Data shown -
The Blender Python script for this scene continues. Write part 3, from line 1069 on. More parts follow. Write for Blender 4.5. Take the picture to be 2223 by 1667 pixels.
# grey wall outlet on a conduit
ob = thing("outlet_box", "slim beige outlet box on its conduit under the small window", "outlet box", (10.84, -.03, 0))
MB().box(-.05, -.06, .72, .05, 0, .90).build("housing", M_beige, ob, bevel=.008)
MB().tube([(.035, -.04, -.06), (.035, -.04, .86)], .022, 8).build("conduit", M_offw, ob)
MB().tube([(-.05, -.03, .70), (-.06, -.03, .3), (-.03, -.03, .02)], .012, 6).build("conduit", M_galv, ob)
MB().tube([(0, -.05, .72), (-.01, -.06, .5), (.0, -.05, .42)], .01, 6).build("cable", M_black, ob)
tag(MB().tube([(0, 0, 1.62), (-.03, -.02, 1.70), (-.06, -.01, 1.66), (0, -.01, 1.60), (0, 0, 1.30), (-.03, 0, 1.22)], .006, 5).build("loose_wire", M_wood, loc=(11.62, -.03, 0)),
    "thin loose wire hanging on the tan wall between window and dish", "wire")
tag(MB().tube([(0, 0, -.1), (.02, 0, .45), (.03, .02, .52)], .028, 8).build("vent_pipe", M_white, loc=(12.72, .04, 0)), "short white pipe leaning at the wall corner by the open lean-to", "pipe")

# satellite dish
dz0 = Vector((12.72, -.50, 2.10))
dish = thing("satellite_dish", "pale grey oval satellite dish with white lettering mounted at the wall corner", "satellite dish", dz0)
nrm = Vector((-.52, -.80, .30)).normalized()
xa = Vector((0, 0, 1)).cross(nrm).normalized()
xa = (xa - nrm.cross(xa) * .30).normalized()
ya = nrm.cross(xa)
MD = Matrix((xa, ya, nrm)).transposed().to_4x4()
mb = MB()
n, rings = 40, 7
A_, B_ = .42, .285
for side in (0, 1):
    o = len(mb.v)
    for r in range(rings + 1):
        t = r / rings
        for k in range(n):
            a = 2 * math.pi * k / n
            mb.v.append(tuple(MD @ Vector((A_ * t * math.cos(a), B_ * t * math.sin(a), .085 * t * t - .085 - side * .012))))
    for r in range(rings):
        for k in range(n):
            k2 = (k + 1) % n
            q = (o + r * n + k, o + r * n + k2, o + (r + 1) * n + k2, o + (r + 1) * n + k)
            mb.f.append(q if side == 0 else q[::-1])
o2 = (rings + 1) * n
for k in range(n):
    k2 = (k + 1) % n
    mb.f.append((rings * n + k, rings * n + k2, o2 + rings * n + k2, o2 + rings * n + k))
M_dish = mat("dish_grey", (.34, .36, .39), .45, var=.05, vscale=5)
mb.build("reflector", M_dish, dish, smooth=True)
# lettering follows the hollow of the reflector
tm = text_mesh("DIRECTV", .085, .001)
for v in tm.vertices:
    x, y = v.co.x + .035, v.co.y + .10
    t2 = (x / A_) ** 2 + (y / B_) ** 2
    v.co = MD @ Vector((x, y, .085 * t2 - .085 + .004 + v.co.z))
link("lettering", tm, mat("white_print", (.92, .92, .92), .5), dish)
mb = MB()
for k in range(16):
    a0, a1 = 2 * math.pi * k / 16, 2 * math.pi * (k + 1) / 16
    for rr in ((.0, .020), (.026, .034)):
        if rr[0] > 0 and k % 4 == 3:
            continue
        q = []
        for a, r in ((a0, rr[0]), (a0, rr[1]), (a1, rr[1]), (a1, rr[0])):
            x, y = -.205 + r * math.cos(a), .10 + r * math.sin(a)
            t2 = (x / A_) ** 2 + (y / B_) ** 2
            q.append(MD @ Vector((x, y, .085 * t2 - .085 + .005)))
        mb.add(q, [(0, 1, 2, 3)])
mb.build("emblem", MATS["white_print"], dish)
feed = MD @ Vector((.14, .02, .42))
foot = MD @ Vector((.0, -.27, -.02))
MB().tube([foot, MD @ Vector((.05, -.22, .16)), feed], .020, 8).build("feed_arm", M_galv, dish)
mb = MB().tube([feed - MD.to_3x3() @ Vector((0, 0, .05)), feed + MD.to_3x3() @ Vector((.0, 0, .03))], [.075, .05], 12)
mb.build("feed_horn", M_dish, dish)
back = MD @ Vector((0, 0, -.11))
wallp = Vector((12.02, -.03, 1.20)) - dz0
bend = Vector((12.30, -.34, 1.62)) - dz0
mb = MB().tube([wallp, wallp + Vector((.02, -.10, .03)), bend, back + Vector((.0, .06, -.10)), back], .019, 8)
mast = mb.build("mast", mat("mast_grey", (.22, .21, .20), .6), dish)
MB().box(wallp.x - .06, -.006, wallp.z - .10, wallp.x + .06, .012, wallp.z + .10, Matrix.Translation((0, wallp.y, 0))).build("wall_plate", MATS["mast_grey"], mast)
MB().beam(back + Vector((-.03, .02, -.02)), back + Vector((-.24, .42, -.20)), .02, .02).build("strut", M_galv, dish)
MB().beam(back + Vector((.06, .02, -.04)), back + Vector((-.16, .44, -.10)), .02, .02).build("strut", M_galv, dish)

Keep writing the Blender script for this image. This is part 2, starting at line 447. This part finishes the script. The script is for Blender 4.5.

Work to complete -
Give every line of the material that includes the string "this".

Final result -
The Blender Python script for this scene continues. Write part 3, from line 1069 on. More parts follow. Write for Blender 4.5. Take the picture to be 2223 by 1667 pixels.
Keep writing the Blender script for this image. This is part 2, starting at line 447. This part finishes the script. The script is for Blender 4.5.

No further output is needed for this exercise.